Abstract

Problem: Immigration poses various problems for U.S. cities and regions, and the roles planners should play in migrant communities are not clear. Purpose: I consider how practitioners and scholars have understood and addressed the planning challenges and opportunities presented by the major migrations of ethnic minorities to U.S. cities and regions over the past century. Methods: I trace discussions of planning and migration at professional planning conferences over the past century and survey planning scholarship and practice related to immigration and migrant communities in three principal eras: early 20th century southern and eastern European immigration; the mid-century internal migrations of African Americans and Puerto Ricans; and immigration in the late 20th and early 21st century. Results and conclusions: Over the past century, immigration has had physical, economic, and social effects on people and places that are legitimate concerns of urban planners.

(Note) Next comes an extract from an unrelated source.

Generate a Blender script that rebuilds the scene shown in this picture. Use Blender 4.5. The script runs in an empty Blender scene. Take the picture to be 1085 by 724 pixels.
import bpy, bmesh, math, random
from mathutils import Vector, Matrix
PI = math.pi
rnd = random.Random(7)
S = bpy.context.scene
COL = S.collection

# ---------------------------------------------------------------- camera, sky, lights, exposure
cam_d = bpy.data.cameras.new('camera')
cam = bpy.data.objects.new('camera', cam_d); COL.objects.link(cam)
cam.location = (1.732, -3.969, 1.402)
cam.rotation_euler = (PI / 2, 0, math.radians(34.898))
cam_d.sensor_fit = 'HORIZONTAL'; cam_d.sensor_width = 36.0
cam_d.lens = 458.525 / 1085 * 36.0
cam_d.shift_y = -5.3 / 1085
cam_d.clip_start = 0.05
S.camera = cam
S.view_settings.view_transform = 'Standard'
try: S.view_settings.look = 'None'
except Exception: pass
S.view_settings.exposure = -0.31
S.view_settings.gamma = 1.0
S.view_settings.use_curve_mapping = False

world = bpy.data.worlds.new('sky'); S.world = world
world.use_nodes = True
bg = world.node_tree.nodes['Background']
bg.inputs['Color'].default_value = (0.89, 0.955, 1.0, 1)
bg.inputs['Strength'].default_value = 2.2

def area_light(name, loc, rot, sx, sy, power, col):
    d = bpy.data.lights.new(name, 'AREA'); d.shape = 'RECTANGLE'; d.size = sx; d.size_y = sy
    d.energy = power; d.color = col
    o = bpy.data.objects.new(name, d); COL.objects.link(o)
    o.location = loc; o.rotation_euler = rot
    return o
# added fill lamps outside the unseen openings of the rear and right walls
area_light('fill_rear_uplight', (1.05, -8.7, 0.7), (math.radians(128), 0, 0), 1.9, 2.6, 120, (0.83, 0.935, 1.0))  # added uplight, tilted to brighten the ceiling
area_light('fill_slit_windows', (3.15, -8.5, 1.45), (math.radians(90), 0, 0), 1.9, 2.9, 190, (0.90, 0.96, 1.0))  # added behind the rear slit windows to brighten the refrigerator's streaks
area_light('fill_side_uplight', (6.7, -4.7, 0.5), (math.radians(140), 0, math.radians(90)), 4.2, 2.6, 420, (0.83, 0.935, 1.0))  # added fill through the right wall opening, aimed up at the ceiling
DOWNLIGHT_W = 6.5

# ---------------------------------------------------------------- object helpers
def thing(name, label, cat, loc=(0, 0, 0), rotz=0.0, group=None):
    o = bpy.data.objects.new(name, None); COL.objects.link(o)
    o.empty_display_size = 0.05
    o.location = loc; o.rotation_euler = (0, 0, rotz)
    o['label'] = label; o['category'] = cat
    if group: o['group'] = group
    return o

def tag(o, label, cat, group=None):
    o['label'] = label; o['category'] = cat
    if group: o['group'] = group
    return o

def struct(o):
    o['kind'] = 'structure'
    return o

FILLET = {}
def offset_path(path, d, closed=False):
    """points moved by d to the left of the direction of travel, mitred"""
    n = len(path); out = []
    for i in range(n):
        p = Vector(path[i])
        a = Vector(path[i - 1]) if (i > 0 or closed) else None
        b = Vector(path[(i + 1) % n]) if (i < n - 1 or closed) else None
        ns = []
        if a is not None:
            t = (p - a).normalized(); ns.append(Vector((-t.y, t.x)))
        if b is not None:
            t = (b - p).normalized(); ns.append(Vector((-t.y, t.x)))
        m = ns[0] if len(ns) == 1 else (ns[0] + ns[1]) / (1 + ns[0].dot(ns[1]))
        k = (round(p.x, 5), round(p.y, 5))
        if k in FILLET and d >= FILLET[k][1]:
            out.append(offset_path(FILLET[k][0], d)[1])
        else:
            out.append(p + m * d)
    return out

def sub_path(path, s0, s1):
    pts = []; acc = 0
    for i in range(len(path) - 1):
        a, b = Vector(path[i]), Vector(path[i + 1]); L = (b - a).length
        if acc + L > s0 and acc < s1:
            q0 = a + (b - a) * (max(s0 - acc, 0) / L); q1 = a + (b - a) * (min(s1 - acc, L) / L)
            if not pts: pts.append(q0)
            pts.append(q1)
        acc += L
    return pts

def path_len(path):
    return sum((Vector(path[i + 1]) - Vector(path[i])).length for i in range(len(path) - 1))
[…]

Yet, the planning profession has had an ambiguous and often ambivalent relationship with migrant communities and has struggled to define specific roles for planners within those communities while social workers and other community and economic development practitioners played larger roles. Planning scholars have not paid as much attention to migrants' adaptation and mobility in U.S. society or their impacts on receiving communities, labor markets, housing, and congestion as have other scholars and urbanists. Takeaway for practice: Planners have engaged with migrants in a variety of ways. Understanding this history provides context for contemporary debates about immigration and helps frame challenges and opportunities in migrant and receiving communities as planning problems. Research support: None.